(Dataset excerpt)
══════════════════════════════
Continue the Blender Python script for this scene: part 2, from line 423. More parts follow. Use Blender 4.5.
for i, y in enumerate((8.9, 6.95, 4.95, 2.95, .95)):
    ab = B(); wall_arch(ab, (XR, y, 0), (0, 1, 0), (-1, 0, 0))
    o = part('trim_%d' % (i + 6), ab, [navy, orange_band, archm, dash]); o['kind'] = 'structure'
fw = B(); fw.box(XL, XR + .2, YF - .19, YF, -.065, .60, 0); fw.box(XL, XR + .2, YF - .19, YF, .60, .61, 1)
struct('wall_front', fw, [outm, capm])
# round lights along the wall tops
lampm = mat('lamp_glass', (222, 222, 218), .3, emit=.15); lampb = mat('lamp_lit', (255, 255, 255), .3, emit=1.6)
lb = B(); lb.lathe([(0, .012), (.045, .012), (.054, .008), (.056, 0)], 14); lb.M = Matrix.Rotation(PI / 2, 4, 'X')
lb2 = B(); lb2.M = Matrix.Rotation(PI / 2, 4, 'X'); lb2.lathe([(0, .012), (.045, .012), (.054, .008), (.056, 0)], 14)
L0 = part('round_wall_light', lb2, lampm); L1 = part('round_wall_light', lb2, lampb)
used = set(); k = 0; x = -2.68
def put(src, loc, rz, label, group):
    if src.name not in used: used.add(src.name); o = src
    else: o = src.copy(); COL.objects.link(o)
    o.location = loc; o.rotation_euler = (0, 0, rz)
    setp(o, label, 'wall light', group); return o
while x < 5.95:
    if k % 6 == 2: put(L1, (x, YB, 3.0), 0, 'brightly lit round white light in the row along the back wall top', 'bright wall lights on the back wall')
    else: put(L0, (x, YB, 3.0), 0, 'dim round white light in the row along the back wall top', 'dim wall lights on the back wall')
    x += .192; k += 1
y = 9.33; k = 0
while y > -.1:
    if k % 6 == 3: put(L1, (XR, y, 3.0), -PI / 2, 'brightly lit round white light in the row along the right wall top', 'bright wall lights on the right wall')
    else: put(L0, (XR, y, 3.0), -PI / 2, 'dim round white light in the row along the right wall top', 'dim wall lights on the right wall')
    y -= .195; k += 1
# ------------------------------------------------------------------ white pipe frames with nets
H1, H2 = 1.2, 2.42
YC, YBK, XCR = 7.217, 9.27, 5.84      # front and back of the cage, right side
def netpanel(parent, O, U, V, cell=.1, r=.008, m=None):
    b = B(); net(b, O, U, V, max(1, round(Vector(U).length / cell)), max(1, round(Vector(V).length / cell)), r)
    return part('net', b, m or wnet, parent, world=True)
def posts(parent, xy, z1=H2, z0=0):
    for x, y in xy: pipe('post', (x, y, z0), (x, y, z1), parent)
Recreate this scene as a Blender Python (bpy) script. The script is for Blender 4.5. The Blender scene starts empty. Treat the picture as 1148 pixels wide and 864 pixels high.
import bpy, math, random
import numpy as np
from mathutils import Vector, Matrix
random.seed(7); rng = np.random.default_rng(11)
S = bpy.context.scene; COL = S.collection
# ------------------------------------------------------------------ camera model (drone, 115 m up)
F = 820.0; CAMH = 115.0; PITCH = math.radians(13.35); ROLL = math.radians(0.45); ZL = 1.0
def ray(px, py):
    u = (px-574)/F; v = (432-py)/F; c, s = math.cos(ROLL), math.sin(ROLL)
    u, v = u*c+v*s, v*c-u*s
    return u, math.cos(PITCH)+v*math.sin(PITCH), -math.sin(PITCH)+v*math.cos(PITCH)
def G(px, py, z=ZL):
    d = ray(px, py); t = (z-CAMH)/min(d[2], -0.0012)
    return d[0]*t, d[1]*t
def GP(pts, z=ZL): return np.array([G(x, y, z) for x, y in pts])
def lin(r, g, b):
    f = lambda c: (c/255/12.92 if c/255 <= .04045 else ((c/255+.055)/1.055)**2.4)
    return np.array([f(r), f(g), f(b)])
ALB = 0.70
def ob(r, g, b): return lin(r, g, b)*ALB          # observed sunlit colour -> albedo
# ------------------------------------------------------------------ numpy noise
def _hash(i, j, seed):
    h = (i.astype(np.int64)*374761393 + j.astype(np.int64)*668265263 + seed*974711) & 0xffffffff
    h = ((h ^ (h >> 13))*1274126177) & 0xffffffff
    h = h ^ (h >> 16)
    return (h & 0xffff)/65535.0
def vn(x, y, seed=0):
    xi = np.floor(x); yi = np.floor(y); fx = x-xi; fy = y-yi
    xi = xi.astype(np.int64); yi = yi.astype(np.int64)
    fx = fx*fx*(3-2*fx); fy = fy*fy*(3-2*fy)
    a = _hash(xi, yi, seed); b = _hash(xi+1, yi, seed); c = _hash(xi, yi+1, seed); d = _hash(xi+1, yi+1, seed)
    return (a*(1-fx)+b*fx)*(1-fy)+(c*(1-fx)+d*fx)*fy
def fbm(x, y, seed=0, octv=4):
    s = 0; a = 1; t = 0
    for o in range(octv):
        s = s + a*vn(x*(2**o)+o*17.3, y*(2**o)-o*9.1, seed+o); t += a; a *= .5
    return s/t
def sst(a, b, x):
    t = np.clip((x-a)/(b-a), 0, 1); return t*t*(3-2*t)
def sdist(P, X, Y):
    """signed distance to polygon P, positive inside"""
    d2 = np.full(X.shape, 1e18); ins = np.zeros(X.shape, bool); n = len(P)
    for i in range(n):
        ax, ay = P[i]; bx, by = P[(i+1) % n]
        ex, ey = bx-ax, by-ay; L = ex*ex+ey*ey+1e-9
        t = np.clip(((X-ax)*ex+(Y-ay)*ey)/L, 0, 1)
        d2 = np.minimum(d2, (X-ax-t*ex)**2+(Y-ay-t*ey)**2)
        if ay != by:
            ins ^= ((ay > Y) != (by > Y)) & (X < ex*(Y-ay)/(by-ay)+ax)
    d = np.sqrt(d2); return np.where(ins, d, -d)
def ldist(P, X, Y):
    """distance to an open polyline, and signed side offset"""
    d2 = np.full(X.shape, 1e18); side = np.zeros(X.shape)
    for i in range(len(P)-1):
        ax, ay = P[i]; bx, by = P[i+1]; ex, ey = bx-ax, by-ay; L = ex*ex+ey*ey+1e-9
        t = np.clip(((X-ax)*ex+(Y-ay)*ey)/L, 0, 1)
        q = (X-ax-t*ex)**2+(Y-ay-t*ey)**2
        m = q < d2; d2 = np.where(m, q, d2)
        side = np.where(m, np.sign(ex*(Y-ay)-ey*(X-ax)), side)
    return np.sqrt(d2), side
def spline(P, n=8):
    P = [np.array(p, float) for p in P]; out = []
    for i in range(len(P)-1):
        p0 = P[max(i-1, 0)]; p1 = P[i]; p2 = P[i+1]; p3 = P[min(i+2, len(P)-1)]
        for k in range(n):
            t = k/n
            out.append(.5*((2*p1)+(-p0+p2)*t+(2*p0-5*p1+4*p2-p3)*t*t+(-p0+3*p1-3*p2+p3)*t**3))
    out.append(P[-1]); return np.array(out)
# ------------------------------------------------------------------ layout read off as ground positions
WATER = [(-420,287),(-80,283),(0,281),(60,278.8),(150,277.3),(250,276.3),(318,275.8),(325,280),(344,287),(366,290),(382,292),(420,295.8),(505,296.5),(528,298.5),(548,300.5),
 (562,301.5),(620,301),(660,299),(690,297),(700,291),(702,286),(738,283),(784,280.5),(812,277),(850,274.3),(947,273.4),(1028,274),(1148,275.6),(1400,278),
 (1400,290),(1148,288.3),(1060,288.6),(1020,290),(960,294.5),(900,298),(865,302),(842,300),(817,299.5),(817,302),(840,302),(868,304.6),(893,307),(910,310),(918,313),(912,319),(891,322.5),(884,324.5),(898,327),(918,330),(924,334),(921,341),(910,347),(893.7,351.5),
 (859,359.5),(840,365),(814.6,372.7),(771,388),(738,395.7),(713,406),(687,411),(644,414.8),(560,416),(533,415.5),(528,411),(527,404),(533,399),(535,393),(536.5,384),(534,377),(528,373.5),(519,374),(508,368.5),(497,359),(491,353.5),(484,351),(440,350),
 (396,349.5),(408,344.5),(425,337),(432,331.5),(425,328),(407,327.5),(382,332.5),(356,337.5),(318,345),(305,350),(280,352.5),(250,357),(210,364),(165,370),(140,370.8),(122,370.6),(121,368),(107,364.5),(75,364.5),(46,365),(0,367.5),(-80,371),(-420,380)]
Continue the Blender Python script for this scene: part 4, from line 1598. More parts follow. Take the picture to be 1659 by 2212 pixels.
══════════════════════════════
**Stated goal**
State the count of lines above containing the string "part", and add nothing to it.

**Answer to the task**
5